Today the Israelis want to live in peace but are on guard constantly due to threats from nearby countries. But times were different three thousand years ago during the events of the Book of Numbers.

Back then, if ever the Hebrew people mixed with promised land inhabitants, the Lord God would be displeased because those people had different gods. No intermarrying was permitted. It was punishable by death.

The big war in the Book of Numbers came when the Lord told Moses to attack the cities of a king who despised the Israelis. The Israeli soldiers killed him and all the men inhabiting the part of the promised land where that king ruled.

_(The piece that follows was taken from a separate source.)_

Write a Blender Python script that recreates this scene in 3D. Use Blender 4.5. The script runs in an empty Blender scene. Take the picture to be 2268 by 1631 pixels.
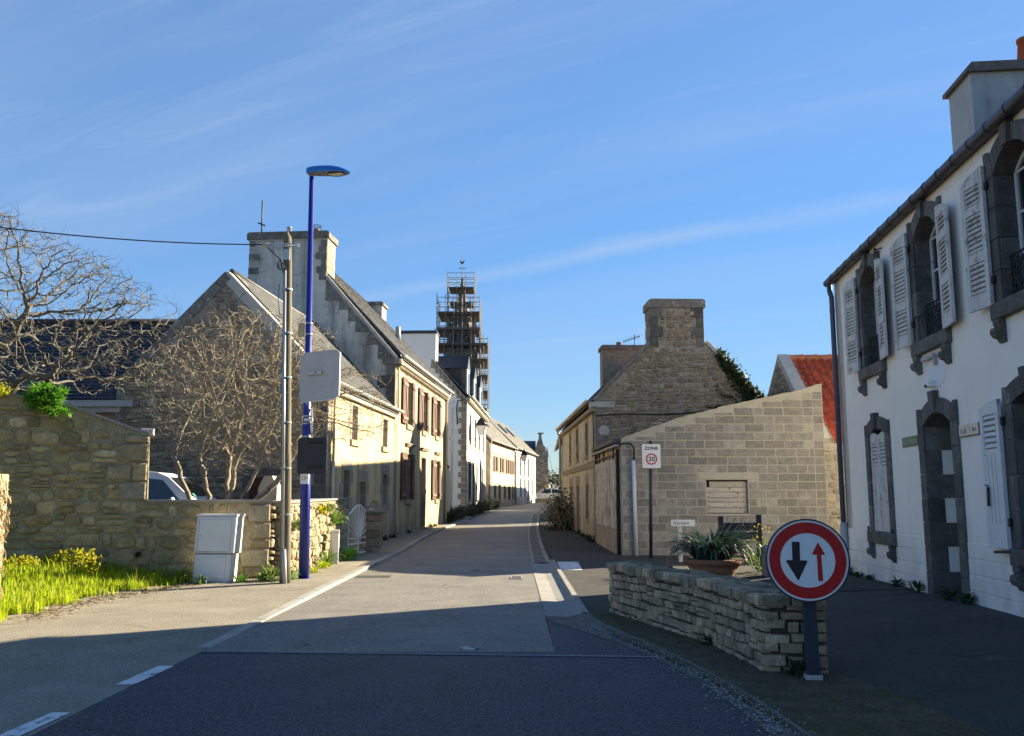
import bpy, math, random
import numpy as np
from mathutils import Vector, Matrix, Quaternion

R = random.Random(11)
C = bpy.context.scene.collection
SC = bpy.context.scene

# ---------------------------------------------------------------- camera, sky, sun, exposure
EXPOSURE = 1.95
SUN_STRENGTH = 5.0
SKY_STRENGTH = 0.104
SUN_EL, SUN_AZ = math.radians(23.0), math.radians(57.5)   # azimuth measured from +Y towards +X

cam_d = bpy.data.cameras.new("camera")
cam_d.sensor_width = 36.0
cam_d.lens = 36.0 * 1960.0 / 2268.0
cam_d.clip_start, cam_d.clip_end = 0.1, 6000.0
cam = bpy.data.objects.new("camera", cam_d)
cam.location = (0.0, 0.0, 1.5)
cam.rotation_euler = (math.radians(90 + 8.34), 0, 0)
C.objects.link(cam)
SC.camera = cam

world = bpy.data.worlds.new("World")
SC.world = world
world.use_nodes = True
wn, wl = world.node_tree.nodes, world.node_tree.links
wn.clear()
w_out = wn.new("ShaderNodeOutputWorld")
w_bg = wn.new("ShaderNodeBackground")
w_bg.inputs["Strength"].default_value = SKY_STRENGTH
sky = wn.new("ShaderNodeTexSky")
sky.sky_type = 'NISHITA'
sky.sun_disc = False
sky.sun_elevation = SUN_EL
sky.sun_rotation = SUN_AZ
sky.altitude = 0
sky.air_density = 0.7
sky.dust_density = 0.0
sky.ozone_density = 1.3
hs = wn.new("ShaderNodeHueSaturation")
hs.inputs["Saturation"].default_value = 1.20
hs.inputs["Value"].default_value = 1.0
# soft shoulder on the sky's brightness, all round, as a camera records it
SKY_SHOULDER = 0.40
lum = wn.new("ShaderNodeRGBToBW"); wl.new(sky.outputs[0], lum.inputs[0])
sh_a = wn.new("ShaderNodeMath"); sh_a.operation = 'MULTIPLY_ADD'; sh_a.inputs[1].default_value = SKY_SHOULDER; sh_a.inputs[2].default_value = 1.0
wl.new(lum.outputs[0], sh_a.inputs[0])
sh_i = wn.new("ShaderNodeMath"); sh_i.operation = 'DIVIDE'; sh_i.inputs[0].default_value = 1.0; wl.new(sh_a.outputs[0], sh_i.inputs[1])
sh_d = wn.new("ShaderNodeVectorMath"); sh_d.operation = 'SCALE'
wl.new(sky.outputs[0], sh_d.inputs[0]); wl.new(sh_i.outputs[0], sh_d.inputs["Scale"])
wl.new(sh_d.outputs[0], hs.inputs["Color"])
# thin cirrus: noise stretched along the streets of cloud, on a plane far above
tc = wn.new("ShaderNodeTexCoord")
sep = wn.new("ShaderNodeSeparateXYZ")
wl.new(tc.outputs["Generated"], sep.inputs[0])
def wmath(op, a, b=None, clamp=False):
    n = wn.new("ShaderNodeMath"); n.operation = op; n.use_clamp = clamp
    for i, v in enumerate((a, b)):
        if v is None: continue
        if isinstance(v, (int, float)): n.inputs[i].default_value = v
        else: wl.new(v, n.inputs[i])
    return n.outputs[0]
zc = wmath('MAXIMUM', sep.outputs[2], 0.03)
zc = wmath('ADD', zc, 0.12)
px = wmath('DIVIDE', sep.outputs[0], zc)
py = wmath('DIVIDE', sep.outputs[1], zc)
comb = wn.new("ShaderNodeCombineXYZ")
wl.new(px, comb.inputs[0]); wl.new(py, comb.inputs[1])
def cirrus(rot, sc, nscale, lo, hi, detail, dist):
    mp = wn.new("ShaderNodeMapping"); mp.vector_type = 'TEXTURE'; mp.inputs["Rotation"].default_value = (0, 0, rot); mp.inputs["Scale"].default_value = (1 / sc[0], 1 / sc[1], 1)
    wl.new(comb.outputs[0], mp.inputs[0])
    nz = wn.new("ShaderNodeTexNoise"); nz.inputs["Scale"].default_value = nscale
    nz.inputs["Detail"].default_value = detail; nz.inputs["Roughness"].default_value = 0.62; nz.inputs["Distortion"].default_value = dist
    wl.new(mp.outputs[0], nz.inputs["Vector"])
    mr = wn.new("ShaderNodeMapRange"); mr.inputs["From Min"].default_value = lo; mr.inputs["From Max"].default_value = hi
    mr.interpolation_type = 'SMOOTHSTEP'
    wl.new(nz.outputs[0], mr.inputs[0])
    return mr.outputs[0]
c1 = cirrus(math.radians(152), (0.22, 1.5, 1), 0.85, 0.46, 0.80, 7, 0.7)
c2 = cirrus(math.radians(146), (0.09, 0.75, 1), 0.9, 0.40, 0.78, 4, 0.4)
c3 = cirrus(math.radians(158), (0.8, 4.5, 1), 1.3, 0.45, 0.8, 8, 1.2)
cc = wmath('MULTIPLY', c1, 0.24)
cc = wmath('ADD', cc, wmath('MULTIPLY', c2, 0.22))
cc = wmath('ADD', cc, wmath('MULTIPLY', wmath('MULTIPLY', c3, c2), 0.30), True)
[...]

When soldiers returned to Moses with women and children they'd taken captive, he told them to kill them too, all except female virgins.

The soldiers brought back all the livestock and gold from the conquered cities. The Lord God had told the Israelis to dispossess the inhabitants of the land and drive them all out because the Lord had given this land to the Israelis.

The promised land was divided among the 12 tribes of Israel (Jacob). But the descendants of Jacob's son Levi, the Levites, possessed special areas of land in all the cities. Always, these Levites, including Moses himself, were the special people of the Israelis at this time in history.

Now the Jewish people live all over the world. They often like to think of themselves as an enormous family of many individuals trying to live honorable lives. But the world is dominated by Christians and Muslims who have reacted violently to Jews. We keep hoping for world peace and mutual respect among all different people. If it is true that a thousand years is only a day to God, then we still have time.